According to the most conservative estimates, the development of the
national telephone infrastructure will require an investment of $33 billion
over a period of ten years. The number of ordinary telephones will grow
from 31.2 million in 2000 to 47.7 million in 2010, and of mobile
telephones, from 2.9 million to 22.2 million. The army of Internet users by
2010 will go up from 2.5 million to 26.1 million.
For communications operators to be effective control will be established of the fair access of one operator to the other operator's network. No operator will be allowed to refuse access to its infrastructure to another operator. And tariffs for all market participants should be the same.
Having examined the concept the Ministry of Communication, the Ministry
of Economic Development and Trade and the Anti-Monopoly Policies Ministry
ordered finalizing the document within a two-month deadline and present it
in one package with a plan for implementation measures to the Cabinet of
Ministers. In the meantime, the Russian communications market is booming.
Investments in 2000 exceeded by far those witnessed by pre-crisis 1997.
National industrial operators are in the growth phase.

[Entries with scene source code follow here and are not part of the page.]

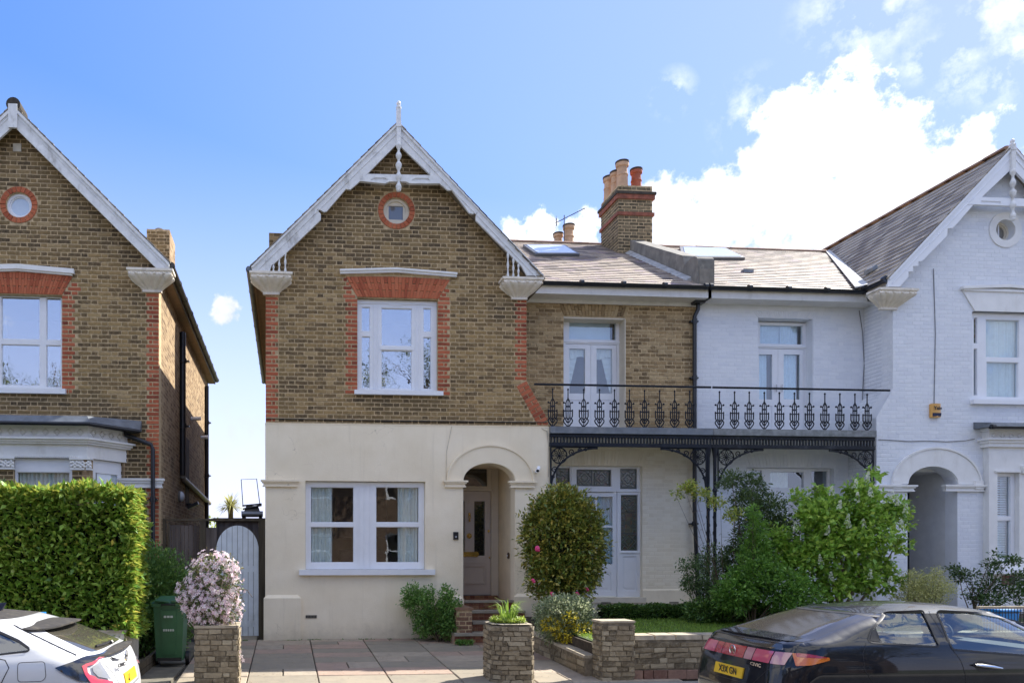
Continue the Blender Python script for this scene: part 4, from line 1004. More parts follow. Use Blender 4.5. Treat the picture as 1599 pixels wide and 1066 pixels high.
mb.box(o[0], Yg - .025, Zg(767.5), o[2], Yg, Zg(764)); mb.box(X9(968), Yg - .02, Zg(863), o[2], Yg, Zg(861)); mb.prism(rect(X9(892), Zg(764), X9(962), Zg(728)), Yg - .012, Yg, [rect(*top[1])])
gd = mb.build('garden_door_frame', wood_white, H)
def stained(name, hue):
    t = NT(name); v = t.n("ShaderNodeTexVoronoi", {"Vector": t.pos(), "Scale": 9.0}, feature='F1')
    c = t.ramp(t.math('FRACT', t.math('ADD', t.n("ShaderNodeSeparateColor", {0: v.outputs["Color"]}).outputs[0], t.rand())), [(0, (.05, .075, .05)), (.3, (.08, .09, .06)), (.5, (.10, .05, .03)), (.7, (.03, .05, .05)), (1, (.12, .11, .06))])
    d = t.n("ShaderNodeBsdfDiffuse", {"Color": c}); g = t.n("ShaderNodeBsdfGlossy", {"Color": (1, 1, 1), "Roughness": .12}); t.L(t.bump(t.noise(30, 3), .6, .01), g.inputs["Normal"])
    t.L(t.n("ShaderNodeMixShader", {0: .10, 1: d.outputs[0], 2: g.outputs[0]}).outputs[0], t.out.inputs[0]); return t.m
stain = stained("stained_glass", 0)
came = plain("lead_came", (.13, .16, .17), .5, .1, 20, 0, metal=.3)
def leaded(parent, p, Y, pat):
    x0, z0, x1, z1 = p; w, h = x1 - x0, z1 - z0; mb = MB(); t = .006
    # coloured quarries, each its own islands
    q = MB(); nx, nz = max(2, int(w / .075)), max(2, int(h / .075))
    for i in range(nx):
        for k in range(nz):
            a, b, c, d = x0 + w * i / nx, z0 + h * k / nz, x0 + w * (i + 1) / nx, z0 + h * (k + 1) / nz
            q.add([(a, Y + .045, b), (c, Y + .045, b), (c, Y + .045, d), (a, Y + .045, d)], [(0, 1, 2, 3)])
    q.build('leaded_pane', stain, parent)
    def ln(a, b, r=.005): mb.tube([(a[0], Y + .040, a[1]), (b[0], Y + .040, b[1])], r, 4, cap=False)
    def dia(cx, cz, s):
        P = [(cx - s, cz), (cx, cz + s), (cx + s, cz), (cx, cz - s)]
        for i in range(4): ln(P[i], P[(i + 1) % 4])
        P = [(cx - s * .55, cz), (cx, cz + s * .55), (cx + s * .55, cz), (cx, cz - s * .55)]
        for i in range(4): ln(P[i], P[(i + 1) % 4])
        for sx in (-1, 1):
            for sz in (-1, 1): ln((cx + sx * s * .5, cz + sz * s * .5), (cx + sx * s, cz + sz * s))
    def sq(cx, cz, s, sz=None):
        sz = sz or s; P = [(cx - s, cz - sz), (cx + s, cz - sz), (cx + s, cz + sz), (cx - s, cz + sz)]
        for i in range(4): ln(P[i], P[(i + 1) % 4])
    m_ = .02; sq((x0 + x1) / 2, (z0 + z1) / 2, w / 2 - m_, h / 2 - m_)
    if pat == 'side':
        cx = (x0 + x1) / 2; s = w / 2 - m_
        for cz in (z1 - s - m_, z0 + s + m_): dia(cx, cz, s); sq(cx, cz, s); 
        zc = (z0 + z1) / 2; hh = h / 2 - 2 * s - m_ - .02
        sq(cx, zc, s * .55, hh)
        for i in range(7):
            z = zc - hh + 2 * hh * i / 6
            for sg in (-1, 1): ln((cx + sg * s * .55, z), (cx + sg * s, z))
    else:
        n = max(1, round(w / h)); s = min(h / 2 - m_, w / n / 2 - .01)
        for i in range(n): cx = x0 + w * (i + .5) / n; dia(cx, (z0 + z1) / 2, s); sq(cx, (z0 + z1) / 2, s)
    mb.build('lead_lines', came, parent)
for p in top: leaded(gd, p, Yg, 'top')
for p in side: leaded(gd, p, Yg, 'side')
dd = (doorh[0] + .005, zb + .01, doorh[2] - .005, doorh[3] - .01); gl = [(X9(901), Zg(820), X9(930), Zg(775)), (X9(933), Zg(820), X9(957.5), Zg(775)), (X9(901), Zg(880), X9(930), Zg(823)), (X9(933), Zg(880), X9(957.5), Zg(823))]
mb = MB(); mb.prism(rect(*dd), Yg + .02, Yg + .07, [rect(*p) for p in gl] + [rect(X9(903), Zg(922), X9(955), Zg(893))]); mb.prism(rect(X9(903), Zg(922), X9(955), Zg(893)), Yg + .035, Yg + .06); mb.prism(rect(X9(907), Zg(918), X9(951), Zg(897)), Yg + .025, Yg + .04)
gdo = mb.build('garden_door', wood_white, H)
for p in gl: MB().box(p[0] - .01, Yg + .04, p[1] - .01, p[2] + .01, Yg + .044, p[3] + .01).build('pane', glass, gdo)
curtain_mb(X9(899), Zg(884), X9(960), Zg(772), Yg + .12, .012, .045).build('curtain', curtain_blue, gdo, smooth=True)
r = MB(); r.box(LW[0] - .2, Yg + 2, zb - .1, LW[2] + .3, Yg + 2.1, LW[3] + .2); r.build('room_wall', plaster, H)
# eaves
mb = MB(); mb.box(xr + .01, YE + .05, 7.0, XP + .1, YR + .02, 7.035); mb.box(xr + .01, YE + .02, 7.0, XP + .1, YE + .05, ZE - .02); mb.box(xr + .01, YR - .05, 6.93, XP, YR + .01, 7.0); mb.build('fascia', fascia_white, H)
gutter(H, (X_(838, YE), YE - .05, ZE - .01), (XP - .02, YE - .05, ZE - .01), .062, n=4)
def mid_roof(parent, xa, xb, m_under):
    mb = MB(); mb.add([(xa, YE - .02, ZE - .012), (xb, YE - .02, ZE - .012), (xb, YRG, ZR), (xa, YRG, ZR), (xa, YE - .02, ZE - .07), (xb, YE - .02, ZE - .07), (xb, YRG, ZR - .1), (xa, YRG, ZR - .1), (xa, 24.4, ZE), (xb, 24.4, ZE)],
                      [(0, 1, 2, 3), (4, 5, 1, 0), (7, 6, 5, 4), (3, 2, 9, 8)]); return mb.build('roof', m_under, parent)
mid_roof(H, XA + .8, XP + .05, slate_dark)
vsl = math.hypot(YRG - YE, ZR - ZE)
def inside_l(u, v):
    x = XA + .8 + u; z = ZE + v / vsl * (ZR - ZE); xm = XA + (ZA - z) / TAN - .1
    return v < vsl - .05 and xm < x < XP - .0
slates(H, (XA + .8, YE - .02, ZE), (1, 0, 0), (0, YRG - YE, ZR - ZE), XP - XA, vsl, inside_l, slate)
def ridge(parent, p0, p1, m=ridge_tile, n=14):
    p0, p1 = Vector(p0), Vector(p1); d = (p1 - p0); L = d.length; d.normalize(); mb = MB(); k = max(2, int(L / .45)); sd = d.cross(Vector((0, 0, 1))).normalized()
    proto = None
    for i in range(k):
        a, b = p0 + d * (L * i / k + .004), p0 + d * (L * (i + 1) / k - .004); z = random.uniform(-.006, .006)
        vs = []
        for p in (a, b):
            for t in range(7):
                an = math.pi * t / 6; vs.append(p + sd * math.cos(an) * .12 + Vector((0, 0, .085 * math.sin(an) - .02 + z)))
        t = MB(); t.add(vs, [(j, j + 1, 8 + j, 7 + j) for j in range(6)] + [(0, 6, 5, 4, 3, 2, 1), (7, 8, 9, 10, 11, 12, 13)]); t.build('ridge_tile', m, parent)
ridge(H, (XA + 2.0, YRG, ZR), (X_(962, 19.2), YRG, ZR))
def skylight(parent, quad, h=.10):
    N = Vector((0, -SL, 1)).normalized(); P = [on_roof(*q) for q in quad]; mb = MB()
    mb.hexa([p - N * .03 for p in P], [p + N * h for p in P]); f = mb.build('skylight', plain("skylight_frame_grey", (.10, .105, .11), .4, .1, 8, .05), parent)
    c = sum(P, Vector()) / 4; I = [c + (p - c) * .88 for p in P]; g = MB(); g.hexa([p + N * (h + .002) for p in I], [p + N * (h + .012) for p in I]); g.build('pane', glass_sky, f); return f
skylight(H, [(836, 403), (904, 403), (882, 389), (816, 388.5)])
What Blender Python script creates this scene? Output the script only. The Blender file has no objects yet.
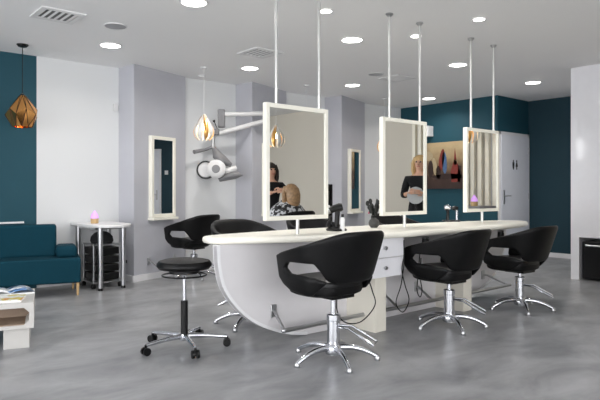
import bpy, bmesh, math, random
from mathutils import Vector, Matrix
random.seed(7)
PI = math.pi
scn = bpy.context.scene
C = scn.collection

# ------------------------------------------------------------------ survey helpers
CA, SA = 0.760, 0.650
ANG = math.atan2(SA, CA)
HC = 1.15            # eye height
F = 575.0            # focal length in pixels (600 wide)
HOR = 190.5
def room(X, Y, z=0.0):
    """survey (right, forward of the camera) -> room axes (x along the long wall, y into it)"""
    t = (X + 3.413) * CA + (Y - 6.541) * SA
    s = (X + 3.413) * SA - (Y - 6.541) * CA
    return Vector((t, -s, z))
def U(px, py, Y):
    return room((px - 300) / F * Y, Y, HC - (py - HOR) / F * Y)
CEIL = 2.737
def onceil(px, py):
    Y = F * (CEIL - HC) / (HOR - py)
    return room((px - 300) / F * Y, Y, CEIL)
def onfloor(px, py):
    Y = F * HC / (py - HOR)
    return room((px - 300) / F * Y, Y, 0)

# ------------------------------------------------------------------ materials
def lin(c):
    return tuple(((v / 12.92) if v <= .04045 else ((v + .055) / 1.055) ** 2.4) for v in c)
def rgb(r, g, b): return lin((r / 255, g / 255, b / 255)) + (1,)
MATS = {}
def mat(name, col, rough=.5, metal=0., spec=.5, noise=None, bump=None, emit=None, coat=0):
    if name in MATS: return MATS[name]
    m = bpy.data.materials.new(name); m.use_nodes = True
    nt = m.node_tree; b = nt.nodes['Principled BSDF']
    b.inputs['Base Color'].default_value = col
    b.inputs['Roughness'].default_value = rough
    b.inputs['Metallic'].default_value = metal
    b.inputs['Specular IOR Level'].default_value = spec
    b.inputs['Coat Weight'].default_value = coat
    b.inputs['Coat Roughness'].default_value = .05
    tc = nt.nodes.new('ShaderNodeTexCoord')
    sc, amt = noise if noise else (8., .04)
    n = nt.nodes.new('ShaderNodeTexNoise'); n.inputs['Scale'].default_value = sc
    n.inputs['Detail'].default_value = 4
    nt.links.new(tc.outputs['Object'], n.inputs['Vector'])
    mx = nt.nodes.new('ShaderNodeMix'); mx.data_type = 'RGBA'
    mx.inputs['A'].default_value = tuple(min(1, v * (1 + amt)) for v in col[:3]) + (1,)
    mx.inputs['B'].default_value = tuple(v * (1 - amt) for v in col[:3]) + (1,)
    nt.links.new(n.outputs['Fac'], mx.inputs['Factor'])
    nt.links.new(mx.outputs['Result'], b.inputs['Base Color'])
    if bump:
        bn = nt.nodes.new('ShaderNodeTexNoise'); bn.inputs['Scale'].default_value = bump[0]
        nt.links.new(tc.outputs['Object'], bn.inputs['Vector'])
        bb = nt.nodes.new('ShaderNodeBump'); bb.inputs['Strength'].default_value = bump[1]
        bb.inputs['Distance'].default_value = .002
        nt.links.new(bn.outputs['Fac'], bb.inputs['Height'])
        nt.links.new(bb.outputs['Normal'], b.inputs['Normal'])
    if emit:
        b.inputs['Emission Color'].default_value = emit[0]
        b.inputs['Emission Strength'].default_value = emit[1]
    MATS[name] = m
    return m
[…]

For the past few years the telecommunications divisions of several giants (such as the Ministry of Railways, Gazprom and others companies) have stormed the domestic market, but none has gained full access to this day. The possibility remains, though, that these companies next year may gain the status of a full-fledged operator. However, before they can count on the right to provide communications services in the domestic market, the operators of corporate telecommunications networks must settle their debts to the government, Communications Minister Leonid Reiman told Vek. He believes that these operators may settle their liabilities by transferring part of their shares to the State Property Ministry.